Nun ist es ja keineswegs so, dass sich die Pekinger Autokraten zurückhaltend in den Kreis der mächtigsten Nationen der Welt einreihen. Von einem erstaunlichen Selbstbewusstsein reden deutsche Unterhändler. Die UN-Klimakonferenz in Kopenhagen zeigte sehr deutlich, wie es steht: Die Staats- und Regierungschefs saßen zusammen, um ein wichtiges globales Abkommen voranzubringen – nur Premierminister Wen Jiabao blieb im Hotelzimmer und schickte einen Staatssekretär ohne Prokura. Der Gipfel scheiterte, und China kam mit dem offensichtlich kalkulierten Affront durch. Es wäre keine wirkliche Überraschung, wenn Seoul ganz ähnlich liefe. China ist schließlich der größte Gläubiger der überschuldeten, wirtschaftlich geschwächten USA. Da kann Präsident Barack Obama lange appellieren, China solle aufhören, seine Währung niedrig zu halten.

Deutschland steht, bisher jedenfalls, in diesem Währungskrieg strategisch günstig da. Die Handelsbeziehungen mit China entwickeln sich prächtig und treiben die deutsche Industrie an. Bald verkaufen die deutschen Hersteller mehr Autos in China als daheim. Und die Schwäche der amerikanischen Wirtschaft schlägt nicht so stark auf die deutschen Unternehmen durch, wie es noch vor kurzem zu erwarten gewesen wäre. Zugleich dürfte das transatlantische Verhältnis trotz der jüngsten Dissonanzen nicht nachhaltig beschädigt sein.
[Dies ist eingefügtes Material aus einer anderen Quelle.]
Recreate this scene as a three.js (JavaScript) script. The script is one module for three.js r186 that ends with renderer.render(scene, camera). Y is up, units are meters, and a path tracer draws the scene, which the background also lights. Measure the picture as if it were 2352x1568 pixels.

Zwar wünschen sich die USA auch von Deutschland mehr Nachdruck bei der Binnennachfrage, aber Merkel wird in Seoul darauf verweisen können, dass inzwischen nur noch ein Drittel des Wirtschaftswachstums vom Export getragen wird.

So naiv es klingen mag: Angela Merkel, in einer Diktatur aufgewachsen, sollte in Seoul gleichwohl deutlich machen, dass Deutschland nicht nur Maschinen und Autos anzubieten hat, sondern auch Werte. Es geht eben nicht nur ums Geld.